Examining the claims of Jonathan Neville and the Heartland movement

Tuesday, October 13, 2020

He whose name shall not be mentioned

More than a week after October 2020 General Conference, Jonathan Neville has finally gotten around to acknowledging the matter of Elder Gerrit W. Gong’s comment in the Saturday afternoon session regarding “Mary Whitmer, the faithful sister to whom Moroni showed the Book of Mormon plates.”

I use the term acknowledging because Neville barely mentions it at all; instead, he brushes past it without dealing with any of its implications. His comments are limited to a mere 58 words in a 2,683-word blog post. (That’s a mere 2.2% by word count.)
The issue has resurfaced because in the October 2020 General Conference, one of the speakers repeated the story, citing Saints as authority. (I won’t mention the speaker’s name out of respect.)

Right in the same talk, the speaker described Moroni as “as a glorious messenger from God,” which is consistent with the description of Moroni in Letter IV.
Notice how Neville didn’t mention either the speaker’s name nor the office he holds; he didn’t even mention if the speaker was male or female. One could get the impression from his post that it was a newly-called Seventy or a counselor in an auxiliary presidency who made the offending remark. But the speaker was an apostle of the Lord Jesus Christ, one of fifteen men Neville supposedly sustains as a prophet, seer, and revelator.
Sustaining the leaders of The Church of Jesus Christ of Latter-day Saints in General Conference

It is proposed that we sustain one of the speakers, whose name we won’t mention.

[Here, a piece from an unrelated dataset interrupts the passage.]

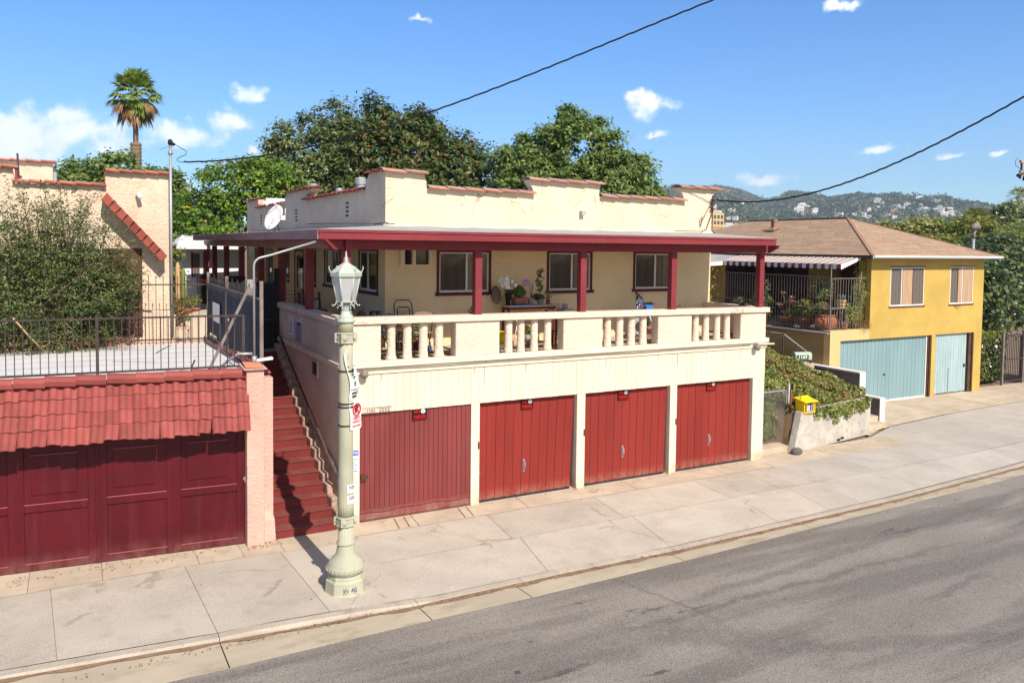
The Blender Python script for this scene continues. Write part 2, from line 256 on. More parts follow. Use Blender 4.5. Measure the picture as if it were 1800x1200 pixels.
def asphalt():
    m, n, l, b, o = nt('asphalt')
    P = geo_pos(n, l)
    base = mixc(n, l, rng(n, l, noise(n, l, P, .45, 5), .3, .7), (.255, .230, .192), (.33, .298, .25))
    # long tyre-polished and oil-darkened bands along the lane
    Pl = geo_pos(n, l, (.10, 1.0, 1))
    band = rng(n, l, noise(n, l, Pl, .95, 7, .62), .46, .60, 0, .9)
    base = mixc(n, l, band, base, (.165, .150, .128))
    crack = noise(n, l, geo_pos(n, l, (.22, 1, 1)), 2.2, 9, .75)
    seal = rng(n, l, crack, .61, .655, 0, .85)
    base = mixc(n, l, seal, base, (.055, .052, .055))
    sepx = n.new('ShaderNodeSeparateXYZ'); l.new(P, sepx.inputs[0])
    wx = noise(n, l, P, 1.1, 6, .65); fx_ = noise(n, l, P, 5, 6, .7)
    def m_(op, a, b2=None):
        q = n.new('ShaderNodeMath'); q.operation = op
        for i, v in enumerate((a, b2)):
            if v is None: continue
            if isinstance(v, (int, float)): q.inputs[i].default_value = v
            else: l.new(v, q.inputs[i])
        return q.outputs[0]
    for (x0, y0, x1, y1, w, amp, warp, col) in ROADMARKS:
        L_ = math.hypot(x1-x0, y1-y0); dx, dy = (x1-x0)/L_, (y1-y0)/L_; cx, cy_ = (x0+x1)/2, (y0+y1)/2
        a = m_('SUBTRACT', sepx.outputs[0], cx); c_ = m_('SUBTRACT', sepx.outputs[1], cy_)
        u = m_('ADD', m_('MULTIPLY', a, dx), m_('MULTIPLY', c_, dy)); v = m_('ADD', m_('MULTIPLY', a, -dy), m_('MULTIPLY', c_, dx))
        v = m_('ADD', v, m_('MULTIPLY', m_('SUBTRACT', wx, .5), warp*2)); v = m_('ADD', v, m_('MULTIPLY', m_('SUBTRACT', fx_, .5), warp*.7))
        fu = rng(n, l, m_('ABSOLUTE', u), L_*.35, L_*.55, 1, 0); fv = rng(n, l, m_('ABSOLUTE', v), w*.25, w, 1, 0)
        br = rng(n, l, fx_, .30, .55, .45, 1)
        base = mixc(n, l, m_('MULTIPLY', m_('MULTIPLY', m_('MULTIPLY', fu, fv), br), amp*.68), base, col)
    sp = n.new('ShaderNodeTexVoronoi'); sp.inputs['Scale'].default_value = 110; l.new(P, sp.inputs['Vector'])
    sv = n.new('ShaderNodeSeparateColor'); l.new(sp.outputs['Color'], sv.inputs[0])
    base = mixc(n, l, rng(n, l, sv.outputs[0], .76, .92, 0, .6), base, (.40, .355, .30))
    base = mixc(n, l, rng(n, l, sv.outputs[1], .68, .9, 0, .75), base, (.065, .06, .06))
    st = rng(n, l, noise(n, l, P, 2.3, 3, .4), .735, .76, 0, .75)
    base = mixc(n, l, st, base, (.05, .045, .045))
    l.new(base, b.inputs['Base Color']); b.inputs['Roughness'].default_value = .85
    bump(n, l, b, sp.outputs['Distance'], .7, .012)
    return m
M['asphalt'] = asphalt()
def shingle():
    m, n, l, b, o = nt('brown_shingle')
    t = n.new('ShaderNodeTexBrick'); t.inputs['Scale'].default_value = 1
    t.inputs['Brick Width'].default_value = .62; t.inputs['Row Height'].default_value = .135; t.inputs['Mortar Size'].default_value = .016; t.inputs['Mortar Smooth'].default_value = .3
    t.inputs['Color1'].default_value = (.44, .30, .185, 1); t.inputs['Color2'].default_value = (.30, .20, .125, 1)
    t.inputs['Mortar'].default_value = (.13, .075, .045, 1); t.offset = .37; t.offset_frequency = 3; t.squash = 1.6; t.squash_frequency = 2
    uv = n.new('ShaderNodeUVMap'); l.new(uv.outputs[0], t.inputs['Vector'])
    c = mixc(n, l, rng(n, l, noise(n, l, geo_pos(n, l), 1.2, 6), .4, .75, 0, .45), t.outputs['Color'], (.22, .15, .10))
    c = mixc(n, l, rng(n, l, noise(n, l, geo_pos(n, l), 40, 2), .3, .7, 0, .25), c, (.5, .36, .25))
    l.new(c, b.inputs['Base Color']); b.inputs['Roughness'].default_value = .95
    bump(n, l, b, t.outputs['Fac'], -.6, .02)
    return m
M['shingle'] = shingle()
def leafmat(name, c1, c2, c3, trans=.35, rough=.55, mid=.55):
    m, n, l, b, o = nt(name)
    g = n.new('ShaderNodeNewGeometry'); r = n.new('ShaderNodeValToRGB')
    r.color_ramp.elements[0].color = (*c1, 1); r.color_ramp.elements[1].color = (*c3, 1)
    e = r.color_ramp.elements.new(mid); e.color = (*c2, 1)
    cl = rng(n, l, noise(n, l, g.outputs['Position'], 1.7, 3), .3, .7, -.22, .22)
    ad = n.new('ShaderNodeMath'); ad.operation = 'ADD'; ad.use_clamp = True; l.new(g.outputs['Random Per Island'], ad.inputs[0]); l.new(cl, ad.inputs[1])
    l.new(ad.outputs[0], r.inputs[0])
    l.new(r.outputs[0], b.inputs['Base Color']); b.inputs['Roughness'].default_value = rough
    t = n.new('ShaderNodeBsdfTranslucent'); l.new(r.outputs[0], t.inputs['Color'])
    x = n.new('ShaderNodeMixShader'); x.inputs[0].default_value = trans
    l.new(b.outputs[0], x.inputs[1]); l.new(t.outputs[0], x.inputs[2]); l.new(x.outputs[0], o.inputs['Surface'])
    return m
M['leaf_mag'] = leafmat('leaf_magnolia', (.045, .08, .018), (.12, .185, .042), (.28, .11, .035), .4, .5, .82)
M['leaf_dark'] = leafmat('leaf_dark', (.065, .105, .028), (.15, .20, .058), (.31, .33, .13), .3, .4)
M['leaf_mid'] = leafmat('leaf_mid', (.075, .14, .025), (.17, .26, .055), (.32, .40, .12), .45)
M['leaf_orange'] = leafmat('leaf_citrus', (.04, .10, .008), (.13, .24, .02), (.28, .38, .035), .4)
M['leaf_bush'] = leafmat('leaf_bush', (.036, .062, .017), (.10, .14, .036), (.23, .26, .09), .38)
M['leaf_ivy'] = leafmat('leaf_ivy', (.06, .11, .015), (.18, .24, .04), (.38, .34, .09), .35)
M['leaf_dry'] = leafmat('leaf_dry', (.16, .07, .03), (.30, .15, .06), (.36, .25, .12), .3)
M['leaf_yel'] = leafmat('leaf_yellow', (.07, .12, .02), (.22, .24, .035), (.40, .36, .07), .4)
M['leaf_palm'] = leafmat('leaf_palm', (.12, .20, .025), (.28, .38, .06), (.42, .50, .13), .4)
M['leaf_glossy'] = leafmat('leaf_glossy_dark', (.02, .045, .013), (.055, .10, .025), (.20, .22, .06), .25, .3)  # dark glossy evergreen leaf colour
M['leaf_olive'] = leafmat('leaf_olive', (.13, .16, .04), (.28, .31, .07), (.48, .46, .14), .35)
M['leaf_succ'] = leafmat('leaf_blue_green', (.05, .12, .07), (.10, .2, .13), (.2, .3, .2), .2)
M['far_green'] = leafmat('leaf_far', (.03, .05, .02), (.055, .085, .03), (.10, .12, .05), .2)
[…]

By avoiding using Elder Gong’s name or mentioning his priesthood office, Neville less-than-deftly sidesteps all of the serious implications of his dogmatic insistence that the personage who appeared to Mary Whitmer was Nephi. For someone who insists that his ideological opponents teach that “the prophets were wrong,” Neville is awkwardly unwilling to admit that of himself. Instead, he just moves right along in his blog post to yet another rambling diatribe about the “M2C”* conspiracy, his assertion that Latter-day Saint scholars are denying what Joseph Smith and Oliver Cowdery taught, etc., without explicitly implicating Elder Gong in those heresies but clearly leaving the reader to infer exactly that.

This is yet more evidence that Jonathan Neville, like his Heartlander comrades, clings to the selected teachings of dead prophets while rejecting the teachings of living prophets. Again and again this blog has demonstrated that Neville’s teachings are not in harmony with those of President Russell M. Nelson (1, 2, 3), President M. Russell Ballard (4), Elder Dieter F. Uchtdorf (5), Elder Quinten L. Cook (6), Elder LeGrand R. Curtis Jr. (7), and now Elder Gerrit W. Gong. He’s implied that Church leaders are withholding vital truths from Church members. He’s implied that the Brethren are ignorant of lies that are being fed to them by Church employees.

If this isn’t clear evidence that he’s on the road to apostasy, then I don’t know what is.

—Peter Pan

* “M2C” is Jonathan Neville’s acronym for the theory that the Book of Mormon took place in Mesoamerica and that the hill Cumorah in the Book of Mormon is not the same hill in New York where Joseph Smith received the plates of Mormon.

2 comments:

  1. It would be one thing if Neville would just say "You know, Elder Gong said this, but personally I don't agree with it." Since this is not a saving principle thats okay. I for one don't agree with everything published in the Ensign, church manuals, books by church leaders, etc.

    Neville however takes it a step too far. Shortly after the quoted paragraphs he said it is a shame that there is now a General Conference precedent for this experience being used in the way it was. Instead of admitting that he is not the arbiter of truth, Neville tried to save face by hiding the speaker behind a veil of anonymity and refuses to admit to using a double standard of "you have to belive all the apostles but only when they say something I agree with, otherwise they're not preaching true doctrine."

    ReplyDelete
    Replies
    1. I think you’ve hit the nail on the head, Spencer. Jonathan Neville is a master at the art of being passive-aggressive.

      We see the same thing in how he continually repeats how wonderful “M2C” scholars are, how they’re nice people and faithful members, etc., and then in the very next breath accuses those same people of leading the Church astray, creating falsehoods to protect their jobs, and so forth.